En ce jour triste qui endeuille le monde de la musique par ton rappel au Très Haut Miséricordieux, j’aimerais m’associer à la douleur et à la peine de ta famille.
Pour le temps de l’interview que tu m’accordas, il y a 21 ans dans la plus grande humilité, je voudrais en abrégé retracer ta vie et ton immense parcours musical, n’ayant ni la qualité et la prétention de le réussir.
De notre entrevue, en présence de mes amis Otis M’Baye et Ibrahim Diarra, j’ai découvert un homme simple et ouvert à tous avec un rire éclatant, aussi sonore que ton saxophone.

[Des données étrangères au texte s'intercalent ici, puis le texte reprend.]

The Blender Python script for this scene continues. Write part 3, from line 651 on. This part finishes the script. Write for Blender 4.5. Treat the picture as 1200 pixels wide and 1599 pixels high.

Entre autre sujets, tu m’as confié que tu étais un  de l’ethnie « Yabassi » et de mère Douala. Protestant, tu allais au temple où ta mère dirigeait la chorale. Ta scolarité a commencé par l’école du village et à l’école des Blancs. Le certificat en poche, ton père décide de t’envoyer poursuivre tes études en Europe.
Ravi de découvrir le monde, au printemps 1949, tout jeune au terme d’un périple de trois semaines, le bateau te transportant accoste à Marseille. Tu rejoins ta famille d’accueil (Chevalier) à Saint-Calais, dans la Sarthe à l’Ouest de la France. Tu iras plus tard au lycée à Chartres, un peu plus au sud.
Tu fais tes débuts avec la mandoline et apprends le piano. Tu me diras que la rencontre avec ton aîné Francis Bebey, fût décisive, car c’est avec lui, à l’époque fan de jazz que l’aventure va commencer. Vous formez un petit groupe où chacun s’essaie à la pratique de son instrument favori. C’est d’ailleurs à cette époque que tu découvres le saxophone et tu vas dès lors prendre des cours de musique.
Embauché dans une boîte de nuit locale, le Monaco, tu ne réussiras pas à décrocher la 2ème partie du baccalauréat en 1956, et ton père va alors te couper les vivres.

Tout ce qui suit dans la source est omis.